(Given data)
§ §

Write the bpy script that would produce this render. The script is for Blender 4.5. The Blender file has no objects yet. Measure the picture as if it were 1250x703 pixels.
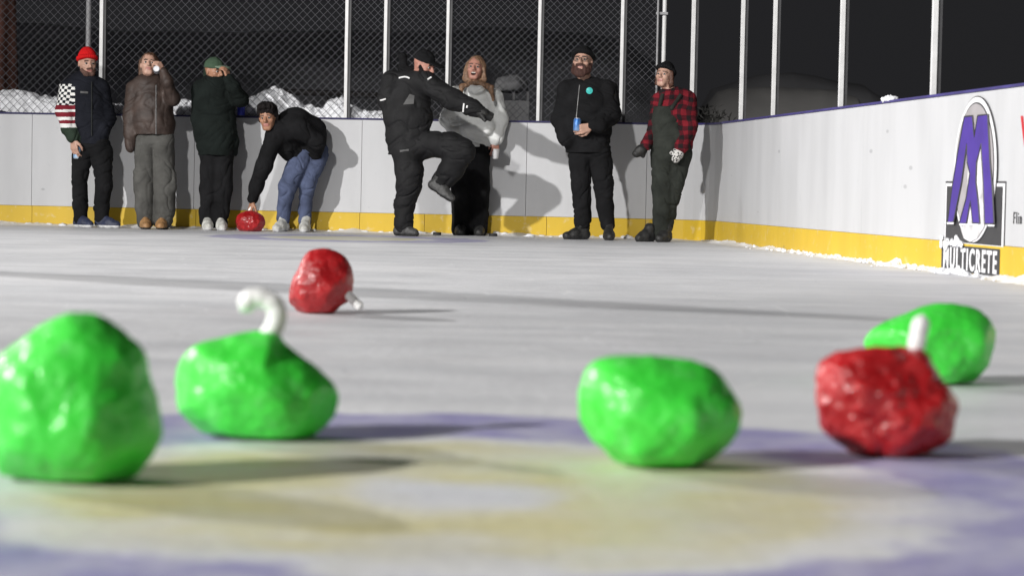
import bpy, bmesh, math, random
import numpy as np
from mathutils import Vector, Matrix, noise as mnoise

random.seed(7)
RNG = np.random.default_rng(11)
SC = bpy.context.scene
COL = SC.collection
R = math.radians

# ------------------------------------------------------------------ camera
CAM_H, FPX, CX, CY = 0.455, 2760.0, 625.0, 351.5
ROLL = math.atan(0.02)
PITCH = math.atan(123.5 / FPX)
_r = np.array([1.0, 0, 0]); _f = np.array([0, math.cos(PITCH), -math.sin(PITCH)]); _u = np.array([0, math.sin(PITCH), math.cos(PITCH)])
RV = _r * math.cos(ROLL) + _u * math.sin(ROLL)
UV = -_r * math.sin(ROLL) + _u * math.cos(ROLL)
FV = _f
CAMP = np.array([0, 0, CAM_H])

def ray(px, py):
    return FV + RV * (px - CX) / FPX - UV * (py - CY) / FPX
def at(px, py, d):
    """world point seen at this place of the photograph, d metres along the view axis"""
    return CAMP + ray(px, py) * d
def ground(px, py, z=0.0):
    r = ray(px, py)
    return CAMP + r * ((z - CAM_H) / r[2])
def on_floor(px, d):
    """floor point in photo column px whose view depth is d"""
    lo, hi = 150.0, 900.0
    for _ in range(50):
        m = (lo + hi) / 2
        if at(px, m, d)[2] > 0: lo = m
        else: hi = m
    return at(px, lo, d)

cam = bpy.data.cameras.new('camera'); camo = bpy.data.objects.new('camera', cam); COL.objects.link(camo)
cam.sensor_width = 36; cam.lens = FPX / 1250 * 36
cam.clip_end = 2000; cam.clip_start = 0.05
M = Matrix(((RV[0], UV[0], -FV[0], 0), (RV[1], UV[1], -FV[1], 0), (RV[2], UV[2], -FV[2], CAM_H), (0, 0, 0, 1)))
camo.matrix_world = M
cam.dof.use_dof = True; cam.dof.focus_distance = 20.0; cam.dof.aperture_fstop = 4.3
SC.camera = camo

# ------------------------------------------------------------------ materials
def new_mat(name):
    m = bpy.data.materials.new(name); m.use_nodes = True
    return m, m.node_tree.nodes, m.node_tree.links, m.node_tree.nodes['Principled BSDF']

def mat(name, col, rough=0.8, var=0.25, vscale=8.0, bump=0.0, bscale=60.0, metal=0.0, coat=0.0, spec=0.5, emit=None, detail=4.0, col2=None, sheen=0.0):
    m, n, l, b = new_mat(name)
    b.inputs['Roughness'].default_value = rough
    b.inputs['Metallic'].default_value = metal
    b.inputs['Specular IOR Level'].default_value = spec
    b.inputs['Coat Weight'].default_value = coat
    b.inputs['Coat Roughness'].default_value = 0.1
    if sheen:
        b.inputs['Sheen Weight'].default_value = sheen
    tc = n.new('ShaderNodeTexCoord')
    nz = n.new('ShaderNodeTexNoise'); nz.inputs['Scale'].default_value = vscale; nz.inputs['Detail'].default_value = detail
    l.new(tc.outputs['Object'], nz.inputs['Vector'])
    mx = n.new('ShaderNodeMix'); mx.data_type = 'RGBA'
    c1 = tuple(max(0, c * (1 - var)) for c in col); c2 = col2 or tuple(min(1, c * (1 + var)) for c in col)
    mx.inputs['A'].default_value = (*c1, 1); mx.inputs['B'].default_value = (*c2, 1)
    rp = n.new('ShaderNodeMapRange'); rp.inputs['From Min'].default_value = 0.3; rp.inputs['From Max'].default_value = 0.7
    l.new(nz.outputs['Fac'], rp.inputs['Value']); l.new(rp.outputs['Result'], mx.inputs['Factor'])
    l.new(mx.outputs['Result'], b.inputs['Base Color'])
    if bump:
        n2 = n.new('ShaderNodeTexNoise'); n2.inputs['Scale'].default_value = bscale; n2.inputs['Detail'].default_value = 5
        l.new(tc.outputs['Object'], n2.inputs['Vector'])
        bp = n.new('ShaderNodeBump'); bp.inputs['Strength'].default_value = bump; bp.inputs['Distance'].default_value = 0.01
        l.new(n2.outputs['Fac'], bp.inputs['Height']); l.new(bp.outputs['Normal'], b.inputs['Normal'])
    return m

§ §

(Aim) Transcribe exactly, with no pictures, the lines running from the first line of the material through the line holding "CAMP = np.array([0, 0, CAM_H])".

(Output for this task)
Write the bpy script that would produce this render. The script is for Blender 4.5. The Blender file has no objects yet. Measure the picture as if it were 1250x703 pixels.
import bpy, bmesh, math, random
import numpy as np
from mathutils import Vector, Matrix, noise as mnoise

random.seed(7)
RNG = np.random.default_rng(11)
SC = bpy.context.scene
COL = SC.collection
R = math.radians

# ------------------------------------------------------------------ camera
CAM_H, FPX, CX, CY = 0.455, 2760.0, 625.0, 351.5
ROLL = math.atan(0.02)
PITCH = math.atan(123.5 / FPX)
_r = np.array([1.0, 0, 0]); _f = np.array([0, math.cos(PITCH), -math.sin(PITCH)]); _u = np.array([0, math.sin(PITCH), math.cos(PITCH)])
RV = _r * math.cos(ROLL) + _u * math.sin(ROLL)
UV = -_r * math.sin(ROLL) + _u * math.cos(ROLL)
FV = _f
CAMP = np.array([0, 0, CAM_H])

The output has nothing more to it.